Refletindo sobre essas questões me pergunto: “por que na atual sede verde rubra, que tem no seu cume, luminárias até bem potentes - não se vê torre nem galo!?. Não seria interessante reabilitar a antiga e tradicional torre ou campanário colocando dentro as luminárias? E em cima - um belo exemplar de Galo de metal? No meu entender, constituiria, no mínimo, um reconhecimento à própria história e à arquitetura do prédio original que os mais antigos e membros do clube instituíram. A sede não ficaria ainda mais ‘empoleirada’ na cidade – anunciando poder e autoridade!? Uma tradição com sua história que se iniciou há 110 anos estaria, outra vez inteira, no lugar mais alto da sede social do C.E.R. Atlântico".
Sede do clube - hoje. Reformada. Não tem torre nem galo. Apresenta holofotes no alto Foto: J. A. Ody |
E cá para nós como são bonitos os escudos nas camisetas do Tottenham e da seleção francesa. São galos charmosos, discretos, mas de grande significado. Sim porque eles atraem observação e atenção - impõem respeito, representam a própria história e até intimidam quem lhes ousa fitar os olhos. Como quem olha para o Galo da Torcida Camisa 6 no Caldeirão.
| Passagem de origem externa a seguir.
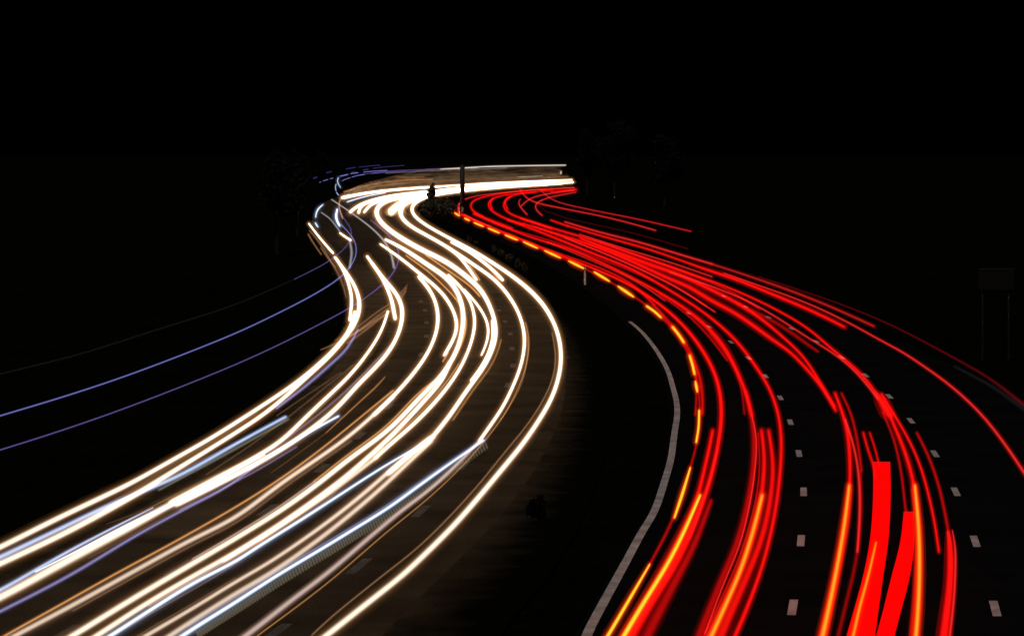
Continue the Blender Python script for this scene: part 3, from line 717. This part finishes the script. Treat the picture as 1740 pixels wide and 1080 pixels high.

Bandeira da Torcida Camisa 6 no Caldeirão do Galo. Foto: J. A. Ody |
Galô, Galô!
Galô, Galô!
Nota: Dedicado à Família Atlantina, na pessoa de seu presidente Julio Cezar Brondani e a Cezar Augusto Caldart, ex-presidente e apaixonado por história. O Galo destaca-se no cenário nacional pelo futsal e veio ao mundo da bola há exatos 88 anos. Era um fevereiro igual ao de hoje de 1937. A sede da Soccietá Italiana di Mutuo Soccorso XX di Setembre, com suas lâmpadas e um galo (pelo que me garantem) ocupa a mesma área há 95 anos no centro da cidade.